I am a sucker for affection, and I like being romantic. It isn't so much the romance as it is the reaction. It isn't the 11 roses you give someone, it is the 12th they find after they have forgotten they got 11 before. It isn't the first song you play on your three month anniversary, but the third song which is the same song you first played for her. The reaction is the sign of genuine appreciation; it's the reason I do it. It is pure coincidence that the ideas often take on a romantic slant. Anyway, back to the blog and away from the introspection. Exit is on your left.

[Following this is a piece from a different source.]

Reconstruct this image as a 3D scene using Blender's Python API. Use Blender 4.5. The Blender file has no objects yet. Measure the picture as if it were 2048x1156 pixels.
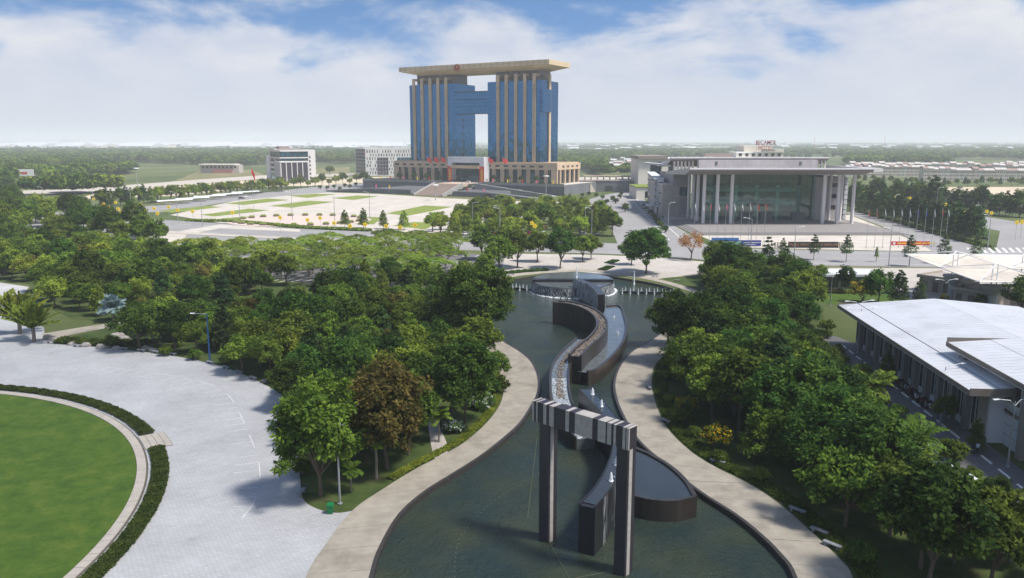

So Tessa had to work the night of the formal, I decided to bring some of formal to her. I got into her room about 8:30 or so, set up 7 candles, a CD with slow dance music, and settled in to wait. I knew I wouldn't have been able to get into the room any closer to when she was done with work, so I simply had to make due with waiting. When you are nervous and anxious, two hours feels like a small eternity; twice over, and with probably a few years to spare. Time did pass though, and eventually I got to play a song and ask for a slow dance amidst candlelight. And then we did laundry and surfed Gaia. There's a lot more to it, but we'll just keep the fun stuff in. And that brings us to today, full of nothing other than a mock-presentation at 4 that will have me going over another approach to my Senior Capstone. Instead of a linear approach, I moved to a more abstract metaphorical level. Since apparently the "NetProject is a project manager for a Content Management system; let me tell you what a content management system is first" approach is too technical, I have adopted the new strategy. It goes like this:
"NetProject is a thing that hooks into a bigger thing, and it lets you do stuff like manage projects. See, it's all like a puzzle, only at the middle is Xoops and on the outside are like little pieces of the bigger puzzle. NetProject is like one of those pieces, and it like does the project management stuff."
No joke, that's how inverted of an approach I have to make. It would be so nice to present this in an environment where people knew what a content management system was and knew what a project manager was. We have a room full of computer science majors that don't know what either is, making this a very, very tough presentation to try and make in 7-8 minutes.